И Пушкину Перовский скоро становится очень близок.

В 1825 году публикуется фантастическая повесть Перовского — Антония Погорельского «Лафертовская маковница», а через три года выходит новая его книга — «Двойник, или Мои вечера в Малороссии».

Талантливые произведения эти — как бы предчувствие и гоголевских «Вечеров на хуторе близ Диканьки» и пушкинской прозы, тогда еще не явившихся.

В «Лафертовской маковнице» реальный быт, мастерски запечатленный, чудесно переплетается с миром фантастическим — как в гофмановском «Щелкунчике», как в сказках Андерсена.

Старуха, знающаяся с загробной нечистью, ведьма, гадает племяннице Машеньке, милой и доброй девушке, что суждено ей выйти замуж за того, кто сейчас привидится; пока идет гаданье, черный старухин кот на глазах у девушки, к ужасу ее, превращается в чиновника в мундирном сюртуке.

Старуха умирает, но вскоре к Машеньке является свататься титулярный советник Мурлыкин, в котором она узнает старухиного черного кота.

Пушкина рассказ привел в восторг.

«Душа моя, что за прелесть бабушкин кот! Я перечел два раза и одним духом всю повесть, теперь только и брежу Трифоном Фалелеичем Мурлыкиным. Выступаю плавно, зажмуря глаза, повертывая голову и выгибая спину», — писал Пушкин брату Льву Сергеевичу.

Перовского заботят люди талантливые и ранимые. Карл Брюллов — один из величайших живописцев России. Но он так мало работает. Перовский, превратив свою квартиру в мастерскую художника, приглашает Брюллова и запирает у себя.

Пушкин писал об этом из Москвы жене: «Здесь Перовский его было заполонил; перевез к себе, запер под ключ и заставил работать. Брюллов насилу от него удрал».

«Ведь это гений, как же допустить, чтобы его жизнь растратилась по-пустому!» — думал Перовский о художнике.
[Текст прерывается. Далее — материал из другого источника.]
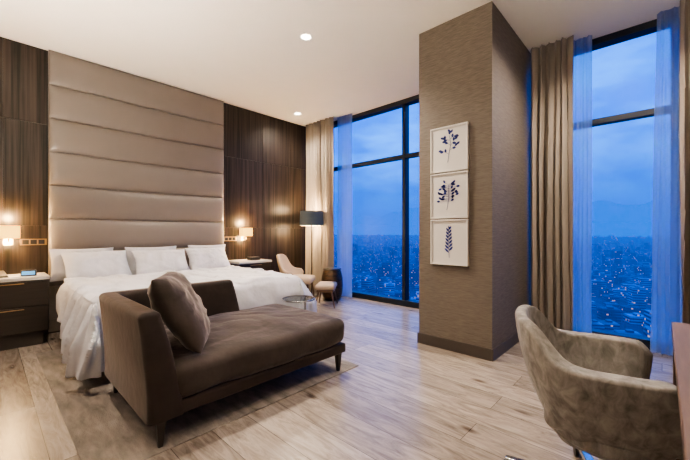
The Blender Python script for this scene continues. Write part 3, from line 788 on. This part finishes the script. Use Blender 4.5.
# ------------------------------------------------------------------ world
w = bpy.data.worlds.new('dusk'); S.world = w; w.use_nodes = True; nt = w.node_tree
for n in list(nt.nodes): nt.nodes.remove(n)
N = nt.nodes.new; L = nt.links.new
out = N('ShaderNodeOutputWorld'); bg = N('ShaderNodeBackground'); L(bg.outputs[0], out.inputs[0])
tc = N('ShaderNodeTexCoord'); sp = N('ShaderNodeSeparateXYZ'); L(tc.outputs['Generated'], sp.inputs[0])
cr = N('ShaderNodeValToRGB'); e = cr.color_ramp.elements
e[0].position = 0.0; e[0].color = (0.006,0.23,1.30,1); e[1].position = 0.9; e[1].color = (0.0,0.30,1.8,1)
for p, c in ((0.12,(0.003,0.235,1.45)),(0.28,(0.003,0.34,2.1)),(0.5,(0.006,0.48,2.7))):
    q = e.new(p); q.color = (*c,1)
L(sp.outputs['Z'], cr.inputs[0])
mp = N('ShaderNodeMapping'); mp.inputs['Scale'].default_value = (1.6,1.6,5.5); L(tc.outputs['Generated'], mp.inputs[0])
nz = N('ShaderNodeTexNoise'); nz.inputs['Scale'].default_value = 2.6; nz.inputs['Detail'].default_value = 7; nz.inputs['Roughness'].default_value = 0.58
L(mp.outputs[0], nz.inputs['Vector'])
c2 = N('ShaderNodeValToRGB'); c2.color_ramp.elements[0].position = 0.44; c2.color_ramp.elements[0].color=(0,0,0,1); c2.color_ramp.elements[1].position=0.66; c2.color_ramp.elements[1].color=(0.7,0.7,0.7,1)
L(nz.outputs[0], c2.inputs[0])
mr = N('ShaderNodeMapRange'); mr.inputs[1].default_value=0.06; mr.inputs[2].default_value=0.26; mr.inputs[3].default_value=0.06; mr.inputs[4].default_value=1.0; L(sp.outputs['Z'], mr.inputs[0])
mu = N('ShaderNodeMath'); mu.operation='MULTIPLY'; L(c2.outputs[0], mu.inputs[0]); L(mr.outputs[0], mu.inputs[1])
mx = N('ShaderNodeMix'); mx.data_type='RGBA'; L(mu.outputs[0], mx.inputs[0]); L(cr.outputs[0], mx.inputs[6]); mx.inputs[7].default_value = (0.06,0.90,3.4,1)
L(mx.outputs[2], bg.inputs[0]); bg.inputs[1].default_value = 1.0

# added fill lights out of frame, aimed up to brighten the ceiling
for (x,y,e) in ((-0.5,0.2,160),(0.0,3.2,95)):
    l = bpy.data.lights.new('bounce_light','AREA'); l.energy = e; l.color = (1.0,0.85,0.68); l.shape = 'DISK'; l.size = 0.4
    o = bpy.data.objects.new('bounce_light', l); COL.objects.link(o); o.location = (x,y,1.5)
    o.rotation_euler = (PI,0,0)

# ------------------------------------------------------------------ camera
cam = bpy.data.cameras.new('camera'); co = bpy.data.objects.new('camera', cam); COL.objects.link(co)
cam.sensor_width = 36; cam.lens = 338/690*36; cam.shift_y = 2/690; cam.clip_start = 0.05; cam.clip_end = 30000
co.location = (0,0,1.15); co.rotation_euler = (PI/2, 0, R(43.17-90))
S.camera = co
После смешного и трогательного пленения Брюллова Пушкин был у Перовского и потом писал Наталии Николаевне: «Перовский показывал мне Взятие Рима Гензериком (которое стоит Последнего дня Помпеи), приговаривая: заметь, как прекрасно подлец этот нарисовал этого всадника, мошенник такой. Как он умел, эта свинья, выразить свою канальскую, гениальную мысль, мерзавец он, бестия. Как нарисовал он эту группу, пьяница он, мошенник. Умора».